India’s FY25 CAD Target at Risk Due to Rising Oil Prices
Higher Oil Prices Challenge India’s Economic Stability
India’s current account deficit (CAD) is under pressure in FY25. The main reason is the surge in global crude prices. A report by Union Bank of India (UBI) highlights that a $10 increase in oil prices could widen the annual CAD by $15 billion.
Important Points to Note
- UBI maintains its CAD forecast at 0.9% of GDP for FY25.
- Commodity price trends, especially in crude oil and metals, are major concerns.
- CAD is projected to widen to 1.2% of GDP in FY26.

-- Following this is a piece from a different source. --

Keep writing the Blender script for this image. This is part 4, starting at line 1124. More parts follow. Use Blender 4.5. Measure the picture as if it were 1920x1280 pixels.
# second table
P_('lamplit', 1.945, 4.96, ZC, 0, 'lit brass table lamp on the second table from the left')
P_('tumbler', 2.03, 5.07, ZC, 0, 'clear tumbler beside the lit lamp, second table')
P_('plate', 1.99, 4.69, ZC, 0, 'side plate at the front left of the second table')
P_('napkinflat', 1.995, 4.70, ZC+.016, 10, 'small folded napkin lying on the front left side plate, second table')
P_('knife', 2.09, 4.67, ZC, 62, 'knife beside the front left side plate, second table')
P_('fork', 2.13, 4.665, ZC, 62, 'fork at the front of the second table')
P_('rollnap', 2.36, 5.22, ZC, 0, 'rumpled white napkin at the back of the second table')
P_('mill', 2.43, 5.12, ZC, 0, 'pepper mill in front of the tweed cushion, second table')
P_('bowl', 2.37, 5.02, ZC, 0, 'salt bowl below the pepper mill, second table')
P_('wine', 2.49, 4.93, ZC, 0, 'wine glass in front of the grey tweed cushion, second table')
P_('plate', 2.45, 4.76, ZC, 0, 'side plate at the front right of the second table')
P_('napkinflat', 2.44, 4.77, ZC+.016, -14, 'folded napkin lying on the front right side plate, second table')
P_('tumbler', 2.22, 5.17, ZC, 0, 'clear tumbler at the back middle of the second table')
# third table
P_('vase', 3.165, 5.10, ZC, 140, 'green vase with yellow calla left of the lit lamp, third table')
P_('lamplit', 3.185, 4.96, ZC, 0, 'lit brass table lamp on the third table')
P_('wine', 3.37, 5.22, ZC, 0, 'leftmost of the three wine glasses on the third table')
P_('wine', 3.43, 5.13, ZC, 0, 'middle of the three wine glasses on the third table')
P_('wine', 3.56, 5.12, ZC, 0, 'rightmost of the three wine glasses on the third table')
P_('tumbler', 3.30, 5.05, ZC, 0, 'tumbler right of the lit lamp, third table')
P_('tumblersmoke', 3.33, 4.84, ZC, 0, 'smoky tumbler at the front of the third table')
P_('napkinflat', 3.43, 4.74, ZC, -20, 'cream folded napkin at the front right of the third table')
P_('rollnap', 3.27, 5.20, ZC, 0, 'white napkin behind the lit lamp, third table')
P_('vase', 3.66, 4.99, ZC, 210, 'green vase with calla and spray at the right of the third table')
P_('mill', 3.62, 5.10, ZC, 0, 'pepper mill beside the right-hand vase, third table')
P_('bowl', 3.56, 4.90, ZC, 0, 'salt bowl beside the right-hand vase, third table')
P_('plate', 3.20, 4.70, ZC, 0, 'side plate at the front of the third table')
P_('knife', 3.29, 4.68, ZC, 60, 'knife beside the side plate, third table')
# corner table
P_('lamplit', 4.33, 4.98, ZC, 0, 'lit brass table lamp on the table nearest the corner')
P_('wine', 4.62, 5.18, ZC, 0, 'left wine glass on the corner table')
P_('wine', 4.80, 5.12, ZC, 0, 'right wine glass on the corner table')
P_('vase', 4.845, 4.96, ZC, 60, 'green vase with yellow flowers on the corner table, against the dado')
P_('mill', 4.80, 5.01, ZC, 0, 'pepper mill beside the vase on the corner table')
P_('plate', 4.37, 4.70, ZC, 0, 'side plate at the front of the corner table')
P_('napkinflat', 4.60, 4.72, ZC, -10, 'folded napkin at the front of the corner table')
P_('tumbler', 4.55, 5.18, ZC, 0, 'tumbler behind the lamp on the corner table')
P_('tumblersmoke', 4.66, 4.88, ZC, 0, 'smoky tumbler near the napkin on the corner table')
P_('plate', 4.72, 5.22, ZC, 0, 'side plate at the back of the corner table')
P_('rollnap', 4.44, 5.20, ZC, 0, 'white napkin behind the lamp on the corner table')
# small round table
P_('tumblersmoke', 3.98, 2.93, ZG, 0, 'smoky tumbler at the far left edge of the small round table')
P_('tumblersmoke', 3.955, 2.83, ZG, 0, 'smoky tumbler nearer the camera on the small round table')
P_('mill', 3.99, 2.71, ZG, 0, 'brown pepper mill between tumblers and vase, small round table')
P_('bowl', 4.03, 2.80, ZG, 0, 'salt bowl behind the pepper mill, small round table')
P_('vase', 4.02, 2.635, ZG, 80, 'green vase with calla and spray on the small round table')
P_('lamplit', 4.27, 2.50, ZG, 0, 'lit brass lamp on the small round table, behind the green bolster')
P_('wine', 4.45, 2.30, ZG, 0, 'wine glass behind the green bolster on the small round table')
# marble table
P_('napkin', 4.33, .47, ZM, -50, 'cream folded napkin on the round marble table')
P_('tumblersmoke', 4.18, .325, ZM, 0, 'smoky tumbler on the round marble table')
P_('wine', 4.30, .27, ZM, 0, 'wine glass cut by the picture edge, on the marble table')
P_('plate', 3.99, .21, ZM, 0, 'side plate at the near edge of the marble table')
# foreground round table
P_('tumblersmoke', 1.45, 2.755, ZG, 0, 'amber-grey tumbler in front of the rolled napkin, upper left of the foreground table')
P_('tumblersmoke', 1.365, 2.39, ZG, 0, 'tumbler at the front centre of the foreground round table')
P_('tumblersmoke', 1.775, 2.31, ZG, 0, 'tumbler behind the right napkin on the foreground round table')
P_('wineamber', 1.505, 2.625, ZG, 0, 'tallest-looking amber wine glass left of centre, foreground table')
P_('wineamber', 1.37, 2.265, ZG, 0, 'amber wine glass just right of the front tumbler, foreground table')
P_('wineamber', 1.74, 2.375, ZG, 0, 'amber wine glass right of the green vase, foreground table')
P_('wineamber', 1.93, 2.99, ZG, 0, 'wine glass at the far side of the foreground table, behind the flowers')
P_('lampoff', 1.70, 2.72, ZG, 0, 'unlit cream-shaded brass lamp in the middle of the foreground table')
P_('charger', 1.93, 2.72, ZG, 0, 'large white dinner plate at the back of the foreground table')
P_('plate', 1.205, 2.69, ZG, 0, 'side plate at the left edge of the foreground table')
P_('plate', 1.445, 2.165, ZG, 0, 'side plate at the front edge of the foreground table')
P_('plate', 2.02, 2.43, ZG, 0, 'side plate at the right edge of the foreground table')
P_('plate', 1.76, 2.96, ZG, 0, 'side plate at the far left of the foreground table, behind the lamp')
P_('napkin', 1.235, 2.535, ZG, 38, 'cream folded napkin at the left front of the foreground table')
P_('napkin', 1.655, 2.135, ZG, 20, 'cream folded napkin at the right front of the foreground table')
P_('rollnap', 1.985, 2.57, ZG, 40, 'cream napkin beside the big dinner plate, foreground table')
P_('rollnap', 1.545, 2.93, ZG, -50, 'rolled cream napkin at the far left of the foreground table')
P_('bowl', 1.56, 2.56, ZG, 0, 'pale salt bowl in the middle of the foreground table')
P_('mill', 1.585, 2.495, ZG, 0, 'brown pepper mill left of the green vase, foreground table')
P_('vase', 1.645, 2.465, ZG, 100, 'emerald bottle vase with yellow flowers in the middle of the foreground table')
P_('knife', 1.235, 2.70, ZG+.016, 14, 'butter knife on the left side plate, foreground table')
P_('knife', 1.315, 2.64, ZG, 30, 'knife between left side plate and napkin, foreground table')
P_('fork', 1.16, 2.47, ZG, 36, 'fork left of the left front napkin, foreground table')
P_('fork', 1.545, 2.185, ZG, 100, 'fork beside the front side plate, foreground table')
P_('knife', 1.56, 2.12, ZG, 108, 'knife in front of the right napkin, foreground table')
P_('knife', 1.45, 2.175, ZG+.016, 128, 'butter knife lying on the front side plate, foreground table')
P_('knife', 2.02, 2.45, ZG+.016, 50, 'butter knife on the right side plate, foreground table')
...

Recent Oil Price Movements
Brent crude has fluctuated between $64 and $76 per barrel in the past month. It has surged by 14% in the last 15 days due to geopolitical tensions. This trend could greatly affect India’s trade deficit and overall external sector health.
Potential Risks and Solutions
Global commodity prices remain a significant risk. However, weak global demand and slow export growth might lessen the impact on the trade balance. Further escalation in Middle East tensions could strain India’s import bill due to the CAD’s high sensitivity to oil prices.
Positive Factors
India’s invisible surplus, driven by services exports, remains robust. The country recorded a services trade surplus of $188.75 billion in FY25. This helped offset a $122.45 billion oil trade deficit.
Looking Ahead
Geopolitical developments, including tariff actions and new trade agreements with the US or Europe, will shape India’s external sector outlook in the coming quarters.